Many readers of the New Testament consider Colossians a book of doctrine. However, Colossians is also a book of experience. The extensive, all-inclusive Christ revealed in this book is subjective to us, for He dwells in us as our hope of glory (1:27), and He is our life (3:4). Nothing can be more subjective to us than our own life. In fact, our life is us. To say that Christ is our life means that Christ becomes us. How could Christ be our life without actually becoming us? It would be impossible.
Some Christian teachers oppose the revelation we have seen concerning the subjective experience of Christ. According to them, we deify ourselves, we make ourselves God. They claim that we teach that the self becomes the same as God and that this is self-deification. Although we definitely do not teach that we become God Himself or that we shall ever be worshipped as deity, it is nonetheless true that Christ dwells in us and that He is our life. He becomes us in our experience. As Paul says, “To me to live is Christ” (Phil. 1:21). We have pointed out that Christ cannot be our life without becoming us. Life is our very being. Hence, for Christ to be our life means that He becomes our being. For Christ to become our being is for Christ to become us.

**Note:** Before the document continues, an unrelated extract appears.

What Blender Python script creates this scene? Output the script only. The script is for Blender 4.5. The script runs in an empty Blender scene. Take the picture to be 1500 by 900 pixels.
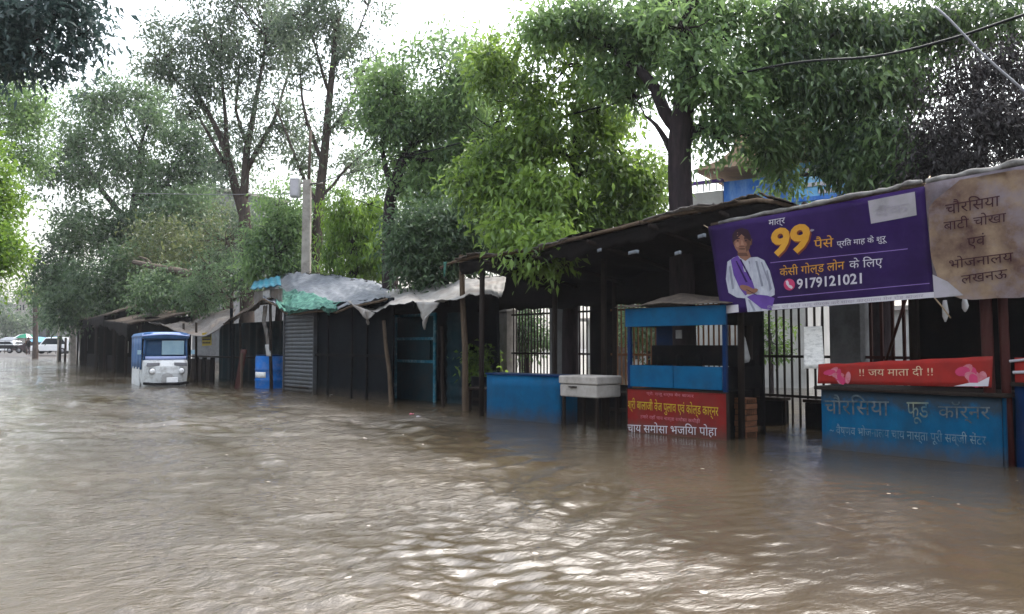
import bpy, math, random
import numpy as np
from mathutils import Vector, Matrix, noise as mnoise
R = math.radians
rnd = random.Random(7)
S = bpy.context.scene
COL = S.collection

# ------------------------------------------------------------------ camera
F, CX, CY = 1150.0, 750.0, 450.0            # focal length and centre, in pixels of the 1500 x 900 photograph
YAW, PITCH, EYE = R(36), math.atan(57 / F), 1.2
cd = bpy.data.cameras.new("camera")
cd.sensor_width, cd.lens = 36, 36 * F / 1500
cd.clip_start, cd.clip_end = 0.1, 2000
cam = bpy.data.objects.new("camera", cd); COL.objects.link(cam)
cam.location = (0, 0, EYE); cam.rotation_euler = (R(90) + PITCH, 0, -YAW)
S.camera = cam

# ------------------------------------------------------------------ sky, sun, exposure
W = bpy.data.worlds.new("World"); S.world = W; W.use_nodes = True
wn = W.node_tree.nodes; wl = W.node_tree.links
sky = wn.new("ShaderNodeTexSky"); sky.sky_type = 'NISHITA'; sky.sun_disc = False
SUN_EL, SUN_AZ = R(58), R(75)               # azimuth clockwise from +Y
sky.sun_elevation, sky.sun_rotation = SUN_EL, SUN_AZ
sky.dust_density, sky.air_density = 4.0, 1.5
hs = wn.new("ShaderNodeHueSaturation"); hs.inputs["Saturation"].default_value = 0.40
hs.inputs["Value"].default_value = 1.6
wl.new(sky.outputs[0], hs.inputs["Color"])
tcw = wn.new("ShaderNodeTexCoord"); sx = wn.new("ShaderNodeSeparateXYZ"); wl.new(tcw.outputs["Generated"], sx.inputs[0])
mr = wn.new("ShaderNodeMapRange"); mr.inputs[1].default_value = 0; mr.inputs[2].default_value = 1; mr.inputs[3].default_value = .85; mr.inputs[4].default_value = 2.35; wl.new(sx.outputs["Z"], mr.inputs[0])
vm = wn.new("ShaderNodeVectorMath"); vm.operation = 'SCALE'; wl.new(hs.outputs[0], vm.inputs[0]); wl.new(mr.outputs[0], vm.inputs["Scale"])   # overcast: the zenith brighter than the horizon
wl.new(vm.outputs[0], wn["Background"].inputs["Color"])
wn["Background"].inputs["Strength"].default_value = 0.15
sd = bpy.data.lights.new("sun", 'SUN'); sd.energy = 1.3; sd.angle = R(20); sd.color = (1, .97, .92)
sun = bpy.data.objects.new("sun", sd); COL.objects.link(sun)
sdir = Vector((math.sin(SUN_AZ) * math.cos(SUN_EL), math.cos(SUN_AZ) * math.cos(SUN_EL), math.sin(SUN_EL)))
sun.rotation_euler = sdir.to_track_quat('Z', 'Y').to_euler()
vs = S.view_settings
S.display_settings.display_device = 'sRGB'
vs.view_transform, vs.look, vs.exposure, vs.gamma, vs.use_curve_mapping = 'Standard', 'None', 0.7, 1, False
S.cycles.max_bounces = 8; S.cycles.transparent_max_bounces = 4
S.cycles.use_denoising = True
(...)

To us, Christ is both objective and subjective. We know Christ both according to doctrine and according to experience. On the one hand, our Christ is on the throne in the heavens. On the other hand, He is in our spirit. We worship the enthroned Christ in the heavens, but we experience, enjoy, and partake of the indwelling Christ in our spirit. We are one with Him in a very subjective way. As Paul says in 1 Corinthians 6:17, “He that is joined unto the Lord is one spirit.” Christ is subjective to us to such a degree that He and we, we and He, have become one spirit. To be one spirit with the Lord is greater than to have gifts and miracles. Now that we have become one spirit with the Lord, in our daily life we need to experience being one spirit with Him.
Some years ago I stayed with some saints who talked a lot about Colossians 1:27. Although they could speak of the indwelling Christ as the hope of glory, they had very little experience of Christ. To them, the indwelling Christ was merely a doctrine, not a reality. In their practical daily living, they were ethical and religious, but they did not live Christ. Even their love was a natural, ethical love, not the expression of Christ lived out from within them. In these believers you could see religion and ethics, but you could not see much of Christ. This is true of many Christians today. They know Christ in doctrine, but they have very little genuine experience of Him. However, when Paul wrote the book of Colossians, he wrote both according to doctrine and according to experience.
In 2:7 Paul speaks of having been rooted and being built up in Christ. Both being rooted and being built up are subjective and experiential. We need a clear understanding of what it is to be rooted in Christ and to be built up in Him. We should neither take 2:7 for granted, nor avoid it because we find it difficult to understand. Instead, we should dwell on this verse, pray-reading it and studying it until we receive light.
Having been rooted in Christ and being built up in Christ are both related to walking in Christ (2:6). If we would walk in Christ, we must meet two conditions: we must be rooted in Him, and we must be in the process of being built up in Him. On the one hand, we have already been rooted in Christ; on the other hand, we are being built up in Him. When these conditions are met, we shall be able to walk in Christ. In experience we all need to know what it means to be rooted in Christ and to be built up in Him.